If you know what you’re talking about, writing an academic paper should be straightforward. Just stick to what you know and write it down. Easy does it.

Half Pages

This post isn’t going to be very deep, but I’m taking a vacation next week and I don’t want to let a whole month go by without posting anything. I thought I would reflect a little on a theme that I find myself emphasizing more and more when I talk students and scholars about their writing: a paragraph occupies roughly half a page of standard prose.

Here at CBS, a “normal page” consists of 2275 characters (including spaces) and I find that this means about 350 words to the page. Since a paragraph consists of at most 200 words, that’s roughly two paragraphs to the page. Each paragraph says one thing and supports, elaborates, or defends; it takes about one minute to read. There are two truths to the page.

Try to think of your papers (books, theses, dissertations, treatises, etc.) as a series of pages that provide a two-minute, two-truth reading experience for a qualified peer. Make sure you know what you are trying to say on each page and how you want to the reader to take it. Do you want them to believe, understand, or (dis)agree with you?

Arrange your paragraphs in a natural sequence.

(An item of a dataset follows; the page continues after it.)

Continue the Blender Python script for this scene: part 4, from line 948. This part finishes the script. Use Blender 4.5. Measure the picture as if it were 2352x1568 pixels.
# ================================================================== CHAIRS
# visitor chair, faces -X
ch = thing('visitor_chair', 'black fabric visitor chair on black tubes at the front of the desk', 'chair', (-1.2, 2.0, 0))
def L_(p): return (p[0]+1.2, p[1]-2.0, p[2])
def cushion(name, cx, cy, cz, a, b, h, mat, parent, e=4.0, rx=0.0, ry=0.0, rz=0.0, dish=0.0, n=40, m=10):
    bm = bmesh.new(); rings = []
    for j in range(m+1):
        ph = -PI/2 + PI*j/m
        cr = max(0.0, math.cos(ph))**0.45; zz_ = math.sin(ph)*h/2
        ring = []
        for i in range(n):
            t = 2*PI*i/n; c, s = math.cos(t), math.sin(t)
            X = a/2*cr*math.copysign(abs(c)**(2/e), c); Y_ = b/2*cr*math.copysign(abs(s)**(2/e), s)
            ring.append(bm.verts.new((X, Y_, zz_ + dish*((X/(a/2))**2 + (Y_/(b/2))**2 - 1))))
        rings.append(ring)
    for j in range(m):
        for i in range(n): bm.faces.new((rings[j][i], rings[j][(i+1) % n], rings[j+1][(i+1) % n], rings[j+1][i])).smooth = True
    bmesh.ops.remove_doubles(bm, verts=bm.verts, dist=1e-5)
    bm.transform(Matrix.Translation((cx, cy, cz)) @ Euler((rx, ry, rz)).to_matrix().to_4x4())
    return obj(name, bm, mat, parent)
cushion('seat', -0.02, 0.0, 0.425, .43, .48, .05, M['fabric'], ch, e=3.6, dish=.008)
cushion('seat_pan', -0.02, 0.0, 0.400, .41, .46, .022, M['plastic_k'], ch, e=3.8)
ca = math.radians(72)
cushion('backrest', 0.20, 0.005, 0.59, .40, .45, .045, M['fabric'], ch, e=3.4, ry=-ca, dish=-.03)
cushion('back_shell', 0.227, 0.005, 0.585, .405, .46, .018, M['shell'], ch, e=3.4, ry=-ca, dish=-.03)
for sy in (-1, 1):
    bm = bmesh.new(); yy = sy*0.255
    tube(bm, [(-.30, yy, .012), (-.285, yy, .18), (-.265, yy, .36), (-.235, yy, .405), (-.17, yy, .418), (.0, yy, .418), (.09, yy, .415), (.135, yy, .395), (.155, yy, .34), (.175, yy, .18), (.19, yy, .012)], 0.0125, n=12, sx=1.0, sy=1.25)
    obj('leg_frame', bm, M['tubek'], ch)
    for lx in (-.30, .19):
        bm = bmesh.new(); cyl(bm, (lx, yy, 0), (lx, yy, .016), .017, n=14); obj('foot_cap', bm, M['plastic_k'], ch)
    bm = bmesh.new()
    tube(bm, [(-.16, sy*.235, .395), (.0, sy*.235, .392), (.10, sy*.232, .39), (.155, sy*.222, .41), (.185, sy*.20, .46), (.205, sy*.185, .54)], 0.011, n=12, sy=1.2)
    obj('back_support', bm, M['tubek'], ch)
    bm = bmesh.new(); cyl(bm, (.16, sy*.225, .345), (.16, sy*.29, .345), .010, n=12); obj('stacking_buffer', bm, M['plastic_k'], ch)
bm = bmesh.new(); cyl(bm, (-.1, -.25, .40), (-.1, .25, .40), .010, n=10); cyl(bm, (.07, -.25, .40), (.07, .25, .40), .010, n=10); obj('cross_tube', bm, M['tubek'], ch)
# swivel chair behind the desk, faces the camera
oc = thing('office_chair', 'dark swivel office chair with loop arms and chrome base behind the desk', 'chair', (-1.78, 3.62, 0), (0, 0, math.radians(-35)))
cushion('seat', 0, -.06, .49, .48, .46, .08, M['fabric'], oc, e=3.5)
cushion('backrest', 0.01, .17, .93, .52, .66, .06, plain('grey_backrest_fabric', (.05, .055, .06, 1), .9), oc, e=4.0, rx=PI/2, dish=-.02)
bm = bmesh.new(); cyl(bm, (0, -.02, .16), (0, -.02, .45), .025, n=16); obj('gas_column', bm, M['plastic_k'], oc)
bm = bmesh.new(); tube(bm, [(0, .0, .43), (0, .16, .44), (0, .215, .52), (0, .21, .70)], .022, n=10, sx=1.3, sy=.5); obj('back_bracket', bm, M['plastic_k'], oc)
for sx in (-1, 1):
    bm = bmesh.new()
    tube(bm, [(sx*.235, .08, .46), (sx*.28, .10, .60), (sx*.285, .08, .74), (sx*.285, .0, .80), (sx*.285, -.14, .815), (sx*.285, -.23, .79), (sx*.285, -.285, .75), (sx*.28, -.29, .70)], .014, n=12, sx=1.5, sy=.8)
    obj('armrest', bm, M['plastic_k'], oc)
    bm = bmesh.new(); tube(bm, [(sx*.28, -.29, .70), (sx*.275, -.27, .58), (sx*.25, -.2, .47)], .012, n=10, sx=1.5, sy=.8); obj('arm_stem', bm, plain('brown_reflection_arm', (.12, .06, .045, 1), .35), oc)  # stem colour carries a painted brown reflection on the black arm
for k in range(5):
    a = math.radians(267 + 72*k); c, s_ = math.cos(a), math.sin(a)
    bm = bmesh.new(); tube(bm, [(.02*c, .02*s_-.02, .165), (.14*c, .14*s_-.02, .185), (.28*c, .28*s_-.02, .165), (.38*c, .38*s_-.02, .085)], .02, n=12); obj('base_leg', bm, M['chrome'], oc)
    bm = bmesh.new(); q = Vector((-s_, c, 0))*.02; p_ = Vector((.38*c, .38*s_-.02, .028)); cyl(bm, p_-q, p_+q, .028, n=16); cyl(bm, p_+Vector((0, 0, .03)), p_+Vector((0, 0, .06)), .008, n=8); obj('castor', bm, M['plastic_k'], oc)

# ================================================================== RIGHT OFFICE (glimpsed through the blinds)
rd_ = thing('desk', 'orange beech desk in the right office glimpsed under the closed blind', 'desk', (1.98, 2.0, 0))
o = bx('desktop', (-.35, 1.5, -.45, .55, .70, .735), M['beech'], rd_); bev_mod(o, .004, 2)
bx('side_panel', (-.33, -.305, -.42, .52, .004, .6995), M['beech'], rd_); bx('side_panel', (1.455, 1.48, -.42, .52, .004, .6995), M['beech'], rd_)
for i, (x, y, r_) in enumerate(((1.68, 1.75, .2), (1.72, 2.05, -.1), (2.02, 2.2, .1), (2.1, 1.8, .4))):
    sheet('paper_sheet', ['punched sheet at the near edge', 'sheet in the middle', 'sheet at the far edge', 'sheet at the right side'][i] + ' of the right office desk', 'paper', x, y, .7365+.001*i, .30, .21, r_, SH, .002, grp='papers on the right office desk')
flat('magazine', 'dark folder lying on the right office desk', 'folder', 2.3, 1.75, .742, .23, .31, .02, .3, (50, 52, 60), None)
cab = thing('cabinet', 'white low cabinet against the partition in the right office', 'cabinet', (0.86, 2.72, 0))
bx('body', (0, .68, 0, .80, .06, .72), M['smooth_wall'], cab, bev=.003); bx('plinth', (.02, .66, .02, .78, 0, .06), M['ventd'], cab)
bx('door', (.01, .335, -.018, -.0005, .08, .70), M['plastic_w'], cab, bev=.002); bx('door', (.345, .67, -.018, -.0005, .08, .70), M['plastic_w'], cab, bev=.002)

One way to do this is simply to list the key sentences in a separate document. Do they make sense out of the context of their paragraphs simply arranged in order? If not, rearrange them until they do, add a key sentence where a paragraph seems to be missing, remove one that breaks the sequence. Move it somewhere else or just park it at the end of the document until you can find place for it. At the end, you might find you don’t need it at all.

Like I say, I’m not trying to say anything deep here. The page is literally the surface of your knowledge. Try to treat it that way. Learn to trust that you have a lot under the surface to draw on. This is just about presentation, a half page at a time.